We disagree with Judge Wilkinson's characterization. This passage did not "identify[] impeachment as Domestic Emoluments Clause remedy" in any meaningful sense. Rather, Representative Stone said it would be improper to impeach the President if he chose not to avail himself of certain luxurious benefits provided by Congress as part of his regular compensation. Stone's comments were sarcastic, if not comic. They were not a free-wheeling disquisition on whether the impeachment power extends to violations of the Domestic Emoluments Clause.
We have not seen this passage cited anywhere in the litigation. Indeed, we haven't seen this citation anywhere in the literature. We flag it here so other courts and commentators do not make the same mistake. We have experienced a common occurrence during the three-years-plus of Emoluments Clauses litigation: once an incorrect factual claim enters the literature, no matter how unsupported, it becomes a permanent feature of the academic and judicial landscape unless it is promptly criticized. For that reason, we put down our intellectual marker here.

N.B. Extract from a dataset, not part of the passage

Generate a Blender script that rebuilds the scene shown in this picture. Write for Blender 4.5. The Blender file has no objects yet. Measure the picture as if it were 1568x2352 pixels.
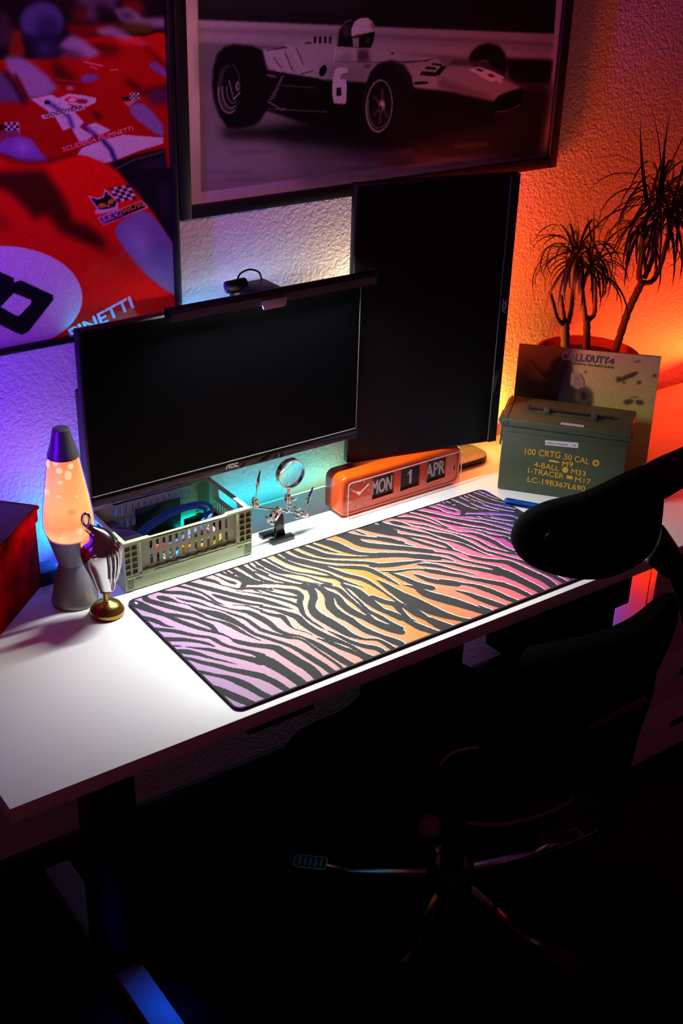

Judge Wilkinson's dissent is the first judicial opinion that has engaged these important historical points. The District Court ignored primary sources about President Washington's land transactions with the federal government, and ignored the foreign state and diplomatic gifts altogether. Indeed, we are grateful the dissent agrees that the French gifts were "diplomatic gifts." Our critics have challenged the provenance of these gifts; they have argued that the gifts were personal presents. Now, six judges of the Fourth Circuit have signed onto our reading of the gifts. And these historical facts are now well placed to be discussed in any future Supreme Court review of the Fourth Circuit's proceedings.